Quem percorre as alamedas do cemitério São Roque, em Caruaru, para acompanhar um enterro ou visitar o túmulo de parentes, costuma encontrar uma mulher solitária, encurvada sobre os túmulos, regando e cuidando das flores que ela mesmo plantou. É comum confundi-la com uma funcionária da prefeitura, mas, na verdade, aos 77 anos, Edite Maria não tem qualquer vínculo empregatício com o município, apesar de ter começado a “trabalhar” no cemitério em 1983.
A presença de Edite passou a ser uma constante no cemitério depois da morte do seu filho, Elenildo Lima, assassinado por engano aos 21 anos, numa encomenda de morte destinada a outra pessoa. “Ele ia entrar pro Exército, mas tiraram a vida dele. Foi por engano, eu não sei nem contar direito. Meu menino gostava de ficar num bar perto de casa, e encomendaram a morte de uma pessoa que também gostava de ir pra esse bar e confundiram com ele.
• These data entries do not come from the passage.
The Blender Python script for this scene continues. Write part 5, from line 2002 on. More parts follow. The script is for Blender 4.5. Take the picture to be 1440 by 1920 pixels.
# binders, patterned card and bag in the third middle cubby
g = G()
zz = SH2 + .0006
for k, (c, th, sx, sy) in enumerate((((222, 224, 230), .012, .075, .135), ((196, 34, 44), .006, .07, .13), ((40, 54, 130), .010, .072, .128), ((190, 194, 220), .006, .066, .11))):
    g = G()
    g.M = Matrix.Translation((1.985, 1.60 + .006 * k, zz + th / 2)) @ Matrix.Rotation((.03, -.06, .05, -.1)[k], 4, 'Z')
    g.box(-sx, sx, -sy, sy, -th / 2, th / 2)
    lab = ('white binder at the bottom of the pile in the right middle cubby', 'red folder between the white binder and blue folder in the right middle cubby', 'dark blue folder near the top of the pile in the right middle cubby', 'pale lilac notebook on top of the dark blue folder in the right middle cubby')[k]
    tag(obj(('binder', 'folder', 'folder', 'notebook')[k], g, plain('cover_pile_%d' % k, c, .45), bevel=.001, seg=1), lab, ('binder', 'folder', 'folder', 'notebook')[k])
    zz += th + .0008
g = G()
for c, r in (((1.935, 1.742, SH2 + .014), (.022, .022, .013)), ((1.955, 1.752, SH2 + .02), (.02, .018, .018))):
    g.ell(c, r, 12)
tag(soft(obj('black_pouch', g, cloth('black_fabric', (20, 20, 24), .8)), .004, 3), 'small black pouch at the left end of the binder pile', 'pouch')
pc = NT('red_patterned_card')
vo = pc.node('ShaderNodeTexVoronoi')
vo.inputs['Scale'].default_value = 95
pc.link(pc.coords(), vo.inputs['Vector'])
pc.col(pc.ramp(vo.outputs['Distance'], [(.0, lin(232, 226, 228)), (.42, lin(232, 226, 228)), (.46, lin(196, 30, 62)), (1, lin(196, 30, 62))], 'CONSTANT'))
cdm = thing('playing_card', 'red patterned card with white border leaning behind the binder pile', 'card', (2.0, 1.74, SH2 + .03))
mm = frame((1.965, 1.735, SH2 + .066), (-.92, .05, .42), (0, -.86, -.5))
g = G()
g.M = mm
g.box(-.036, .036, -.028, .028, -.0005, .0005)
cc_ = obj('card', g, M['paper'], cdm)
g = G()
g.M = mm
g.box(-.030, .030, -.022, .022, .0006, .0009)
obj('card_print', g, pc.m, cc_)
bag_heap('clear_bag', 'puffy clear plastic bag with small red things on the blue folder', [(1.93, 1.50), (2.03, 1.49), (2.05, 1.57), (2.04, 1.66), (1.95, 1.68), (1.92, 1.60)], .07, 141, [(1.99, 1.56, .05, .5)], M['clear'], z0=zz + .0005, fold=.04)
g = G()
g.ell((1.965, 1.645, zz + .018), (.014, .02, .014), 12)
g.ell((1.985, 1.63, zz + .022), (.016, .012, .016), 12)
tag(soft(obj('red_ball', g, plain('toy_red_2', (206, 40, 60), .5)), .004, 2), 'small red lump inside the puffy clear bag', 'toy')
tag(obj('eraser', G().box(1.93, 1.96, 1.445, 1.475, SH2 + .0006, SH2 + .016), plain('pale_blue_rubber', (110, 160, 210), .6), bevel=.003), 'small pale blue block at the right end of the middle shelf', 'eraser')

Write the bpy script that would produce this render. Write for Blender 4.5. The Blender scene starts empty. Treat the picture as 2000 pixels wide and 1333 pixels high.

Abri a porta já com os tiros”.
Elenildo foi morto em 19 de outubro daquele ano e, logo depois, a sua mãe começou a visitar o cemitério com regularidade, diminuindo cada vez mais os intervalos entre uma visita e outra. A dedicação e o modo como dona Edite passou a cuidar da sepultura do filho chamou a atenção de pessoas que sepultaram parentes e amigos no mesmo cemitério, então ela começou a receber propostas para zelar por outros túmulos. Hoje, ela cuida de aproximadamente 30. “As pessoas me pedem pra eu tomar conta [da sepultura] de algum parente e me dão alguma ajuda. Não é todo mundo que me paga, mas eu cuido mesmo assim. Fica por minha conta. Eu gosto de estar aqui, as pessoas gostam do meu trabalho. E não é nada demais, fincar umas plantas, aguar, tirar o mato do chão”.
Todos os dias, ao final da manhã, já entrando pelo meio do dia, Dona Edite deixa a sua casa na Rua Boa Ventura, no bairro Petrópolis, e caminha até o campo santo, localizado no bairro Centenário. São quase dois quilômetros a pé. “Eu venho caminhando. Costumo chegar aqui no cemitério perto de uma hora da tarde. Às vezes, demoro mais. Tem dia que venho me distraindo com uma coisa ou outra pela rua, mas todos os dias eu venho. Vou embora só umas cinco da tarde”.
Dona Edite não mora com nenhum parente, vive sozinha, e diz não fazer questão de manter amizade com ninguém. Encostada no portão de um compartimento construído ao lado da sepultura do filho, onde acende velas e guarda vassouras, baldes e outras ferramentas de jardinagem, ela fuma um cigarro como se olhasse a rua, da porta de casa, enquanto fala da sua rotina e do que sonha à noite, quando dorme. “Eu vivo só com Deus, mais ninguém. E não tenho e nem quero amizade. Ninguém tem amigo no mundo, eu prefiro andar só. Eu venho pra cá, passo o dia, chego em casa de noite e faço logo meu café. Deixo o corpo esfriar, me molho, espero mais um pedaço e vou me deitar. Tem noite que é uma agonia, sonho com uns cantos [lugares] estranhos, uns pés de árvores grandes, eu não sei explicar direito. Mas já estou acostumada”.
Para a zeladora, estar no cemitério São Roque é estar perto do filho falecido. “Vir pra cá, é como vir pra perto dele. Cuido do meu filho. Quando o pai [de Elenildo] me deixou, ele tinha oito meses de vida. Ficamos só nós dois, ele era minha companhia, um companheiro. Pra mim, foi ontem que tudo aconteceu”.
Suas palavras me fazem lembrar o livro Medo Líquido, publicado em 2006, no qual o sociólogo e filósofo polonês Zygmunt Bauman, já terminando “O Pavor da Morte”, primeiro capítulo da obra, diz que cada morte é uma perda definitiva, irreversível e irreparável de um mundo. Uma ausência eterna, que jamais acabará. Há 40 anos, Dona Edite tenta sustentar e acessar o mundo de Elenildo. Desafia a condição inapelável, sinistra e misteriosa da morte, usando como canal de comunicação entre mãe e filho, o cuidado.
Nas últimas quatro décadas, Dona Edite nunca pensou em deixar de ir ao cemitério São Roque. Ela conta que, em todo esse tempo, sequer pensou no dia em que isso poderia acontecer. “Eu nunca deixei de vir. Nunca pensei nisso. E faz tempo que eu vivo assim. O que eu sei, é que um dia eu venho de vez, não é mesmo?”